Ferdinando: «La scelta che abbiamo preso sin dal primo momento è stata quella di non avere sponsor: se qualcuno ci vuole aiutare lo fa perché davvero è interessato al bene comune, e non all’interesse privato e personale. In 10 anni l’edificio non era mai stato ristrutturato: abbiamo avviato una campagna di autofinanziamento, iniziata a settembre, raccogliendo i soldi attraverso eventi come feste, lotterie e cene. La condivisione dei saperi è il nostro cavallo di troia: se la scuola e l’università hanno un costo troppo elevato e un tavolo dove potersi sedere per confrontarsi diventa utopia, noi abbiamo l’obbligo di rendere solidale un posto già di per sé familiare e trasformarlo in una nuova casa, di chi ci viene, e necessità di chi la vive».

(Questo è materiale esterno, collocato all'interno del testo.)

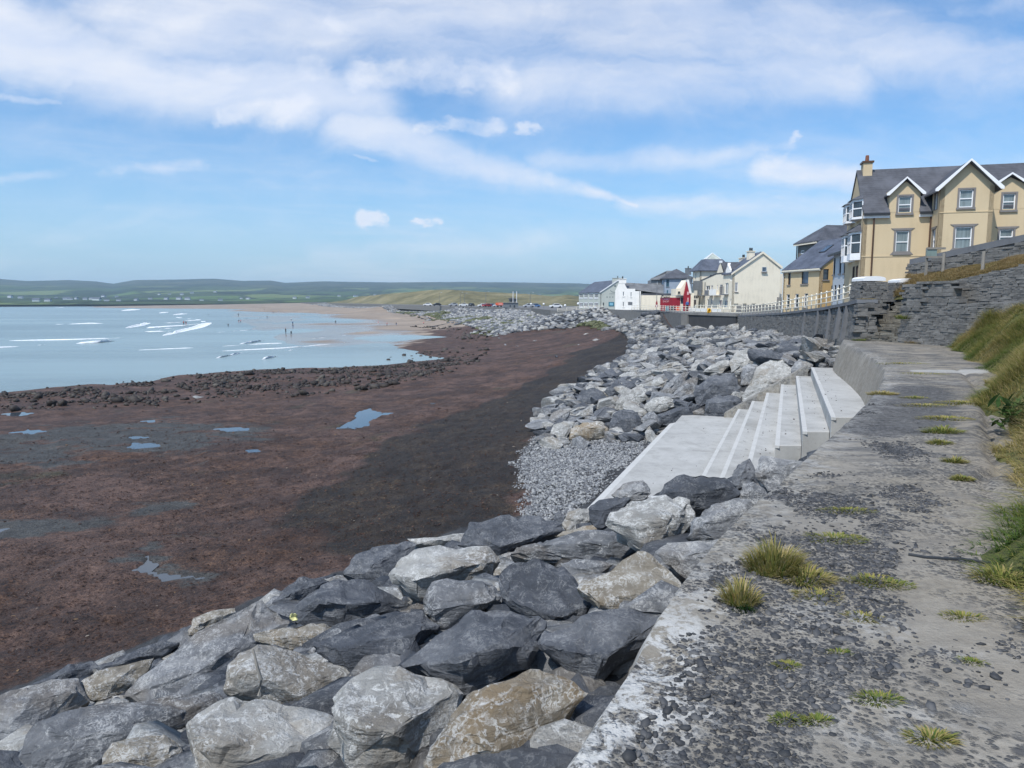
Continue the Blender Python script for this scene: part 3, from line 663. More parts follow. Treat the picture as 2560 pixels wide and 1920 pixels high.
def beach_far():
    # pale strand and low shingle along the head of the bay
    pts = []
    V = []; F = []
    for i, px in enumerate(np.linspace(-150, 900, 60)):
        a = math.atan((px-1106)/FV); w = np.interp(px, [-150, 300, 640, 900], [12, 25, 70, 170]); R = 1085
        for dr, z in ((-w, -6.62), (-w*.3, -6.1), (12, -5.0), (40, -4.2)): V.append(((R+dr)*math.sin(a), (R+dr)*math.cos(a), z+.2*math.sin(px*.11+dr)))
    for i in range(59):
        for j in range(3): F.append((i*4+j, (i+1)*4+j, (i+1)*4+j+1, i*4+j+1))
    o = mesh_np('strand', np.array(V), np.array(F), M_sandfar, None, True); tag(o, kind='structure')
M_sandfar = turf('strand_sand', [(.35, (.16, .125, .10)), (.5, (.27, .215, .165)), (.65, (.34, .27, .21))], .02)
beach_far()
def dunes():
    th = np.arctan((np.linspace(690, 1420, 260)-1106)/FV); r = np.linspace(-8, 240, 90)
    TH, R = np.meshgrid(th, r); px = 1106+FV*np.tan(TH)
    D0 = np.interp(px, [690, 750, 850, 1000, 1180, 1220, 1420], [800, 745, 600, 470, 450, 430, 450]); R = D0-95+R; x = R*np.sin(TH); y = R*np.cos(TH)
    prof = [(690, 657), (750, 648), (775, 641), (800, 639), (850, 634), (890, 631), (930, 627), (965, 626), (1010, 628), (1040, 631), (1075, 632), (1110, 634), (1150, 636), (1190, 640), (1210, 639), (1225, 637), (1245, 640), (1330, 640), (1420, 641)]
    sl = np.interp(px, [p[0] for p in prof], [(648-p[1])/FV for p in prof])
    top = sl*D0*np.cos(TH)+EYE
    t = np.clip((R-(D0-95))/95, 0, 1)
    z = -1.6+(top+1.6)*t**1.15+(fbm(x*.035, y*.02, 2, 4)*2.4*np.sin(np.clip(t, 0, 1)*math.pi)**.8)*np.clip((top+1.6)/5, .2, 1)
    z = np.where(R < D0-95, -2.6, z)
    z = np.where(R > D0+25, top-(R-D0-25)*.10+fbm(x*.03, y*.03, 9, 3)*1.0-.3, z)
    m, n = x.shape; idx = np.arange(m*n).reshape(m, n)
    F = np.stack([idx[:-1, :-1], idx[:-1, 1:], idx[1:, 1:], idx[1:, :-1]], -1).reshape(-1, 4)
    o = mesh_np('dunes', np.stack([x.ravel(), y.ravel(), z.ravel()], -1), F, M_dune, None, True); tag(o, kind='structure')
dunes()
def resample(P, step):
    P = np.asarray(P, float); d = np.r_[0, np.cumsum(np.hypot(*(np.diff(P[:, :2], axis=0).T)))]
    s = np.arange(0, d[-1], step); s = np.r_[s, d[-1]]
    return np.stack([np.interp(s, d, P[:, i]) for i in range(P.shape[1])], 1), s
def promenade():
    P, s = resample(SEAWALL[1:], 3.0); V = []; offs = [.05, 1, 4, 12, 40, 140, 420]
    for p in P:
        for q in offs: V.append((p[0]+q, p[1]+q*(.0 if p[1] < 160 else .25), p[2]-.02-.002*min(q, 60)))
    n = len(offs); F = [(i*n+j, i*n+j+1, (i+1)*n+j+1, (i+1)*n+j) for i in range(len(P)-1) for j in range(n-1)]
    o = mesh_np('promenade', np.array(V), np.array(F), M_asph); tag(o, kind='structure')
promenade()

# ------------------------------------------------------------------ walkway (old concrete, weathered)
def smooth_poly(P, it=3):
    P = np.asarray(P, float)
    for _ in range(it):
        Q = [P[0]]
        for a, b in zip(P[:-1], P[1:]): Q += [a*.75+b*.25, a*.25+b*.75]
        Q.append(P[-1]); P = np.array(Q)
    return P
EDGES = smooth_poly(EDGE, 2)
def path_h(x, y, w):
    return fbm(x*.5, y*.5, 3.3, 3)*.035+fbm(x*3.5, y*3.5, 1.7, 4, .6)*.011*np.exp(-y/14)-.09*sstep(1.40, 1.70, w+.25*pn(x*.8, y*.8))*sstep(6, 8, y)*sstep(17, 14, y)
def groove(x, y, w): return -.07*np.exp(-((w-1.58-.25*pn(x*.8, y*.8))/.055)**2)*sstep(5, 7, y)*sstep(18, 15, y)
def walkway():
    P, s = resample(EDGES, .07)
    keep = [0]; last = 0
    for i in range(1, len(P)):
        stepw = .045+.012*max(0, P[i][1]-1.5)
        if s[i]-last >= stepw: keep.append(i); last = s[i]
    P = P[keep]; s = s[keep]
    T = np.gradient(P, axis=0); T /= np.linalg.norm(T, axis=1)[:, None]; Nr = np.stack([T[:, 1], -T[:, 0]], 1)
    # columns: battered sea face, then the deck
    face = [(-.62, -2.9), (-.48, -1.8), (-.36, -1.2), (-.26, -.8), (-.18, -.5), (-.115, -.28), (-.06, -.12), (-.02, -.035)]
    deck = np.concatenate([np.linspace(0, 2.6, 66), np.linspace(2.7, 7, 34)])
    V = []; ed = []; fc = []
    for i in range(len(P)):
        pass
    x = P[:, None, 0]+Nr[:, None, 0]*deck[None]; y = P[:, None, 1]+Nr[:, None, 1]*deck[None]
    z = path_h(x, y, np.broadcast_to(deck[None], x.shape))+groove(x, y, np.broadcast_to(deck[None], x.shape))
    chip = (.05*np.maximum(0, fbm(x*2.2, y*2.2, 6, 3)))*sstep(.35, 0, deck)[None]; z = z-chip
    fx = np.stack([P[:, 0]+Nr[:, 0]*a for a, b in face], 1); fy = np.stack([P[:, 1]+Nr[:, 1]*a for a, b in face], 1)
    fz = np.stack([np.full(len(P), b) for a, b in face], 1)+z[:, :1]*np.array([[0, 0, .1, .3, .5, .7, .9, 1]])
    nn = fbm(fx*3, fy*3, fz*3, 4)*.025
    fx = fx+Nr[:, :1]*nn; fy = fy+Nr[:, 1:]*nn
    X = np.concatenate([fx, x], 1); Y = np.concatenate([fy, y], 1); Z = np.concatenate([fz, z], 1)
    w = np.concatenate([np.full(len(face), -.05), deck]); E = np.broadcast_to(np.maximum(w, 0)[None], X.shape)
    FA = np.broadcast_to(np.concatenate([np.linspace(1, 1, len(face)-2), [.7, .2], np.zeros(len(deck))])[None], X.shape)
    m, n = X.shape; idx = np.arange(m*n).reshape(m, n)
    F = np.stack([idx[:-1, :-1], idx[:-1, 1:], idx[1:, 1:], idx[1:, :-1]], -1).reshape(-1, 4)
    o = mesh_np('footpath', np.stack([X, Y, Z], -1).reshape(-1, 3), F, M_old, None, True, dict(pale=(np.exp(-((Y-16.3-.4*pn(X*.7, Y*.7))/.40)**4)*sstep(.3, .7, E)).ravel(), agg=sstep(-.10, .22, fbm(X*1.1, Y*1.1, 12, 4, .55)+.26*np.exp(-((E-.75)/.75)**2)*sstep(8.5, 5.0, Y)-.42*sstep(.75, 1.7, E)-.34*sstep(4.6, 7.0, Y)).ravel(), edge=E.ravel(), face=FA.ravel(), dark=(np.exp(-((E-.55)/.75)**2)*sstep(7.6, 9.2, Y)*sstep(14.5, 12.5, Y)).ravel()))
    tag(o, kind='structure')
    return P, Nr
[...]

I rapporti con il Comune di Caserta? 

Iryna: «Il nostro spazio ci è stato affidato con una consegna-chiavi nel 2005, da quel momento il rapporto con il Comune è terminato. Ma ci sono state conseguenze: molte persone furono denunciate, altre hanno dovuto affrontare processi».

Ferdinando: «Se ti interessi a questioni come il biocidio, la condivisione dei saperi e degli spazi abbandonati, i rapporti con le alte cariche della città non saranno amichevoli: se qualcuno ti denuncia, ovvio che poi non ci vai a prendere il caffè la sera! 3 anni fa poi, Del Gaudio, l’ex Sindaco di Caserta, decise di staccarci la corrente, determinando di conseguenza la fine di quei pochi incentivi che il Comune ci passava. Addirittura verso metà febbraio abbiamo letto sul quotidiano Il Mattino che il Comune stesso, in base a una regolamentazione sui beni comuni, decise di mandare delle lettere di sfratto esecutivo ad alcune associazioni, tra le quali c’era anche la nostra (I ragazzi erano in un locale pubblico senza una regolare autorizzazione – ndr), ma a oggi questa lettera non è mai arrivata e per evitare ulteriori danni, senza avere comunque la minima intenzione di alzare nessun polverone, abbiamo deciso di riunirci in assemblea pubblica, facendo passare lo stesso messaggio che si rispecchia nella nostra linea comune: non vogliamo pensare di dovercene andare, siamo riusciti a rendere la nostra posizione totalmente regolare con le questioni burocratiche, abbiamo ravvivato un luogo destinato al degrado e all’abbandono, abbiamo periodicamente organizzato attività ricreative per la comunità casertana: Comune, perché sfrattarci?».